Is it Chemistry or Convenience?

I filled in as a sub for my friend Nicole’s pool league on Saturday and used a new break cue that my brother gave to me.  I come to find out that he lifted it from the Cadillac Ranch.

It’s a good cue, one of those expensive cue’s that cost in the $100’s, and somebody left it there either by accident or not at that semi-crappy bar.

My brother – “If I didn’t take it, somebody else would’ve.”

I played my match and after I played, I decided to return the cue to the Cadillac Ranch.  I felt too guilty.  I didn’t care if somebody else lifts it, it weren’t gonna be me.

Luckily enough, the Cadillac Ranch is very close to Shooter’s in Southington so all I had to do was swing by and nonchalantly drop it off like an anti-thief in the night.

But it was a Saturday night and they had a $5 cover.  Not only that but I was already a few beers deep and feeling good.  So I figured, why not stay for a beer at least?  That’s when I remembered my new friend, Liz, whom I met a week prior, lives super close to the Cadillac Ranch.  I called her up and got her to meet me for a drink.

Then my friend Stephanie show’s up with her Bumble date.  Then my brother shows up.

I ended up closing the bar.

It’s funny how one good deed can lead to an awesome night and my new friend, Liz, is wonderful.

I already have a shit-ton of friends, I don’t need or want any more, but we have too much in common and when I’m with her, she feels like best friend material and at my age, the older I get, those BFF types are a rarity.

So, after Liz got off work on Wednesday, I took her to my family’s cottage in Rhode Island and we drank, played cards, watched movies, and at midnight we walked to the beach, as per tradition, I do every time I go to Rhode Island, and yeah, definitely BFF potential.

She’s never had a best friend before which is opposite of myself.  All I’ve ever had were best friends and feel that life is a little harder and sadder without them.

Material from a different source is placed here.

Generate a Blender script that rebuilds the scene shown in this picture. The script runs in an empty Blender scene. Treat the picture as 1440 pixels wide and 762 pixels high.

But I’m truly the worlds biggest cynic…..the thing is, looking back on all my best friends…..we were BFF’s out of convenience.  We came together, liked one another enough to hang out, but the thing is, as fate would have it, we had both TIME and ROOM in our lives at the exact same moment at the start of the friendship.  We had room for each other.  And the more room you grant a person to occupy in your life, the greater the friendship.

I hate to say it but it’s true.  Making room for someone is the most valuable part of the friendship.  Like in the Big Labowski, the Dude was best friends with Walter whom he didn’t even like, but they both had room in their lives at the same time.

Liz just so happened to meet me at a time in my life when I was suffering from crippling boredom.  The boredom I experienced didn’t last long, maybe a week or two, but like I said in my last post – I needed to do something about it pronto or my mind would be blotto.

She’s a Fortnite player.  In my last post, I was seconds away from downloading that game.  I come to find out that Liz is a Fortnite player and she invited me to her house last Tuesday for a play date.

We both have room for each other and we both have a ridiculous amount of shit in common.  But according to my theory, if she met me at any other time in my life – literally ANY other time, she’d be a forgotten Facebook acquaintance.

After I played Fortnite with Liz, I had my pool league.  My crush was there as always.  He’s married.  And I did something I regret.  At the time, it seemed like a good idea…

I told him how I felt about him but I did it in a way like when people say, “Man, if only you weren’t married, I’d totally be into you” sort of way.  Like an after-thought way of saying something.  In a “too late to change things” kind of way.

Old woman – “If only I was 20 years younger, we could’ve had something special.”

It was somewhat cutesy and complimentary.  Not at all meant to rile feathers.

It was wrong and selfish of me because the guy actually likes me.  It be different if he had no feelings for me, but he does.  And I shouldn’t have said anything.  He’s just so goddamed big and tall and ridiculously funny and smart.  Not to mention he’s half-black which to me, is sexy as hell.

But anyway, I digress….my 7 month old nephew is here upstairs.  I should say hi to him.